-- start of Data section --

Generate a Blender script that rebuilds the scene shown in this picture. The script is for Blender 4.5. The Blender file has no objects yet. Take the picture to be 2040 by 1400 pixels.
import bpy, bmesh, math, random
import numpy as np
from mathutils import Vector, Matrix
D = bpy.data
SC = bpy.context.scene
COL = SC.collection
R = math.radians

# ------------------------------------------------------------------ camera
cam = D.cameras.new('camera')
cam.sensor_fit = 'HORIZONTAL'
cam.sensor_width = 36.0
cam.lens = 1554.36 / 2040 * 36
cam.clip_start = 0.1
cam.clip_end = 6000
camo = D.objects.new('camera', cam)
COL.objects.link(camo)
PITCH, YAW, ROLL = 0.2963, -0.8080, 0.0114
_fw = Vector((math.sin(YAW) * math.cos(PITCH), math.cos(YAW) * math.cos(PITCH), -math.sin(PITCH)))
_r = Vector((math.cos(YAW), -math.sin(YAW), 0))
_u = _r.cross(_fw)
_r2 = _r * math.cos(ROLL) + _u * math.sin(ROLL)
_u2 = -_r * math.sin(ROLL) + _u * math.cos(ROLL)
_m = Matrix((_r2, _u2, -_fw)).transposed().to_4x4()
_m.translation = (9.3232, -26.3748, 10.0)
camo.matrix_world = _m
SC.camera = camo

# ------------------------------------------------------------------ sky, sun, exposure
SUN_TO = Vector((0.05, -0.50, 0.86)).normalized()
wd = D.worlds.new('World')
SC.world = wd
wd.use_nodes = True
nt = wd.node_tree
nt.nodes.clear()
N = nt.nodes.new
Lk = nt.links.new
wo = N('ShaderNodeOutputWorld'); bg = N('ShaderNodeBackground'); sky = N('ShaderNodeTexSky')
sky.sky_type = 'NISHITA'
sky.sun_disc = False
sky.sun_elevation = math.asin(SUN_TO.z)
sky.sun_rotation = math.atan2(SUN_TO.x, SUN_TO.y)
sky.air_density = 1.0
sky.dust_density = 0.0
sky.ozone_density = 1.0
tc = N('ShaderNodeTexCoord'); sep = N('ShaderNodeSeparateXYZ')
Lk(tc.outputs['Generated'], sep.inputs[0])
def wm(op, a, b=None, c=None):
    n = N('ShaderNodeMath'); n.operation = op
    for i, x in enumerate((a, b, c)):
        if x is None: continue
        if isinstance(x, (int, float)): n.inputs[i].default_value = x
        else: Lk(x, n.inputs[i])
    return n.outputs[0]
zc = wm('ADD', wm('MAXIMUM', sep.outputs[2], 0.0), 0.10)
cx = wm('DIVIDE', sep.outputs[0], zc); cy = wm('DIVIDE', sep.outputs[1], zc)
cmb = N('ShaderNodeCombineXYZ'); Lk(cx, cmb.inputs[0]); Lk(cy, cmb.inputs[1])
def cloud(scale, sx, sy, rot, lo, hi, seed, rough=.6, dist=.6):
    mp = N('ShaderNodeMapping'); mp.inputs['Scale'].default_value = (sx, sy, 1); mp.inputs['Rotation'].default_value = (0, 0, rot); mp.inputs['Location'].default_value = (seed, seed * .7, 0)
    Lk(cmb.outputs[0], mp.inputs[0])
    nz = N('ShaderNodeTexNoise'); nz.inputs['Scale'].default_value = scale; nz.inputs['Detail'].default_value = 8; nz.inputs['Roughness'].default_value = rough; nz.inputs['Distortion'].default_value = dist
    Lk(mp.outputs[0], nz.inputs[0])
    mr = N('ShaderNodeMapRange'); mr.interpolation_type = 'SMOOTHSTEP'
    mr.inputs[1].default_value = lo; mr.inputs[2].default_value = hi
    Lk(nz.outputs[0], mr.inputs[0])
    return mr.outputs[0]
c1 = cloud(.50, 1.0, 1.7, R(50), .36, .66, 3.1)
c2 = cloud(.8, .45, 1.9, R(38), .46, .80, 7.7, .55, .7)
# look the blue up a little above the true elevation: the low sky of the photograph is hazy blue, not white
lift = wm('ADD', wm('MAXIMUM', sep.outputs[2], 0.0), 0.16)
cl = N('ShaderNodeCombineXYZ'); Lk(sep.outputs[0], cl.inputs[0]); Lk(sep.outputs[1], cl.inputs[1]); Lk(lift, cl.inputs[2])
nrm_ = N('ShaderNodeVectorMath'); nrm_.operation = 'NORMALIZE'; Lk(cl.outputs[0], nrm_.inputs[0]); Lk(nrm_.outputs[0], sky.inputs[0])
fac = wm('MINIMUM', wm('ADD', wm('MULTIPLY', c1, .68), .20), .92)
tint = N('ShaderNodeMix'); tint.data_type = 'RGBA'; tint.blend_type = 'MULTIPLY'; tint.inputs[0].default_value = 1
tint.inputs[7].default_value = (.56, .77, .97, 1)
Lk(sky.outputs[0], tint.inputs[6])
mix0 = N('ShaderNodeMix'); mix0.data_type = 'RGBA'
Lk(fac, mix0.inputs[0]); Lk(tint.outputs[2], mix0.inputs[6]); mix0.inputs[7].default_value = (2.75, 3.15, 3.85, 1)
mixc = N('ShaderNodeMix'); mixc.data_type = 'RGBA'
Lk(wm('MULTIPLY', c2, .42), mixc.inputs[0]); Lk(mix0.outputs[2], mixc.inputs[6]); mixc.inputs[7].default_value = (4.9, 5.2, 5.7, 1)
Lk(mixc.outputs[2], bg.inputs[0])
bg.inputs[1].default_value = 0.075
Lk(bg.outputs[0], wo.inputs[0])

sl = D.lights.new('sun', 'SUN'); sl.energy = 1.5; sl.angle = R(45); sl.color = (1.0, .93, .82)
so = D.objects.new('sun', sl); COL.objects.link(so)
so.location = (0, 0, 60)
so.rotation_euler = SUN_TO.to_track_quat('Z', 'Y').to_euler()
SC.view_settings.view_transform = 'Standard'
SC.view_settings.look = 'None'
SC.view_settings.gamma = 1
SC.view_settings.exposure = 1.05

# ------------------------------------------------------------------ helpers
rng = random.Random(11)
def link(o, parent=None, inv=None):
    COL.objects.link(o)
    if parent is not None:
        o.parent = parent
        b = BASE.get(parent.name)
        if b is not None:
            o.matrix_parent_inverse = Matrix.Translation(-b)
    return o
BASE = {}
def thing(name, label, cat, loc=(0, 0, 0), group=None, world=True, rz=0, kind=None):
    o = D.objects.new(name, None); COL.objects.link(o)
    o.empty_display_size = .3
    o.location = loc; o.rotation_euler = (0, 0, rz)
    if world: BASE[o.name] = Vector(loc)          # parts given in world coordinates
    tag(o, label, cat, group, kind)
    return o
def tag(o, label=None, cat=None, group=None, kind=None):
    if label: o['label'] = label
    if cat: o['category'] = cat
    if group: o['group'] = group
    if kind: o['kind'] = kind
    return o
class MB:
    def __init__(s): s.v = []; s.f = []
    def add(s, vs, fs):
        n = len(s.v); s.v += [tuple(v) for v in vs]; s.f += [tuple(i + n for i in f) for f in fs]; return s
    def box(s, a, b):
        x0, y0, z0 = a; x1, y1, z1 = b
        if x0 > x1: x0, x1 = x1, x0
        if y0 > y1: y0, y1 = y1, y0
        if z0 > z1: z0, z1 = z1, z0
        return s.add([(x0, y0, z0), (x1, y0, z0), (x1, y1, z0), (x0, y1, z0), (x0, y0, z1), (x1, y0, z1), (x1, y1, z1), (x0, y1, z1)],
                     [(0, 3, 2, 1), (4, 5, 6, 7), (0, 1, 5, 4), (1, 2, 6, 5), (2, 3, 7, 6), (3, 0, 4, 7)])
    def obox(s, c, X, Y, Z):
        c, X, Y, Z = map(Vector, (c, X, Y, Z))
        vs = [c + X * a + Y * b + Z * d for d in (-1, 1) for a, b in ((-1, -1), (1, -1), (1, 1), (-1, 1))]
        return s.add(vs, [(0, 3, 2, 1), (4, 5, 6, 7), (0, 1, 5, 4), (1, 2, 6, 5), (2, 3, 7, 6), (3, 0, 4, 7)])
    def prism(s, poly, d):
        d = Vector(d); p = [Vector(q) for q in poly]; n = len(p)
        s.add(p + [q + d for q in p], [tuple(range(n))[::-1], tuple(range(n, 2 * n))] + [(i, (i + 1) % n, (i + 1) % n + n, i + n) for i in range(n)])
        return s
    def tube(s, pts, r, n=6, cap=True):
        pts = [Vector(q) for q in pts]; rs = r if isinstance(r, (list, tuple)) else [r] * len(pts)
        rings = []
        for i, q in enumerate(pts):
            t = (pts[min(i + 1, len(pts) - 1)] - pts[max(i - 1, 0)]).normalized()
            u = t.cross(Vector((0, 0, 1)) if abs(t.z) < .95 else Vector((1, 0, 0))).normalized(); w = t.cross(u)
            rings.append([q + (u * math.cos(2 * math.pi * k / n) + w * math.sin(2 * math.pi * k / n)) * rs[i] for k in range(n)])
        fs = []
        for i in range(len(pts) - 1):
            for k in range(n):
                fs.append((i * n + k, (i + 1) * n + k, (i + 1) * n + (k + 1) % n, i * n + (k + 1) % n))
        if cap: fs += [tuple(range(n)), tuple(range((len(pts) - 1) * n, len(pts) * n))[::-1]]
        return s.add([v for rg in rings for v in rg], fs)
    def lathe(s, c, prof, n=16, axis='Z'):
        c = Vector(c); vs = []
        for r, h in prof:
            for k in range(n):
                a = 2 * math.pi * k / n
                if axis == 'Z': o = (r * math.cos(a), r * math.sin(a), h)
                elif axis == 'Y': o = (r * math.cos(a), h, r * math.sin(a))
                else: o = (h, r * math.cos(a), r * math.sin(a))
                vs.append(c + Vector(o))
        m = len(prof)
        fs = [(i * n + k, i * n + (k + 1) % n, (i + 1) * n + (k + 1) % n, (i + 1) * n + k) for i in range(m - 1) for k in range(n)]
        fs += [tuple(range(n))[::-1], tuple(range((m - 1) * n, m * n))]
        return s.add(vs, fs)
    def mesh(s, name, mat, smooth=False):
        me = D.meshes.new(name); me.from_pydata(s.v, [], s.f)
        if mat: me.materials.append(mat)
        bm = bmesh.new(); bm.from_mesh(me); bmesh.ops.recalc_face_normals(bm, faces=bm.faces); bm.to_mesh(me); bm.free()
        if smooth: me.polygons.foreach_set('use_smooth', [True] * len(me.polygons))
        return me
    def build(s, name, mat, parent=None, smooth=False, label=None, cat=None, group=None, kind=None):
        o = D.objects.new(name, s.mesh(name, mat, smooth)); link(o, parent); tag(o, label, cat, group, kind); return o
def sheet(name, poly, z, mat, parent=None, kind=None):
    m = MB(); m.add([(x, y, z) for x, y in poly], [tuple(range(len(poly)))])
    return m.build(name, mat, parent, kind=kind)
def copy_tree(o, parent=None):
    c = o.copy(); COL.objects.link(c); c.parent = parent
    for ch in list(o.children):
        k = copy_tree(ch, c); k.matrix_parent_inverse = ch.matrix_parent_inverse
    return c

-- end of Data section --

To be done »
Give back exactly the material above from its opening line to the line bearing "R = math.radians".

Expected answer »
Generate a Blender script that rebuilds the scene shown in this picture. The script is for Blender 4.5. The Blender file has no objects yet. Take the picture to be 2040 by 1400 pixels.
import bpy, bmesh, math, random
import numpy as np
from mathutils import Vector, Matrix
D = bpy.data
SC = bpy.context.scene
COL = SC.collection
R = math.radians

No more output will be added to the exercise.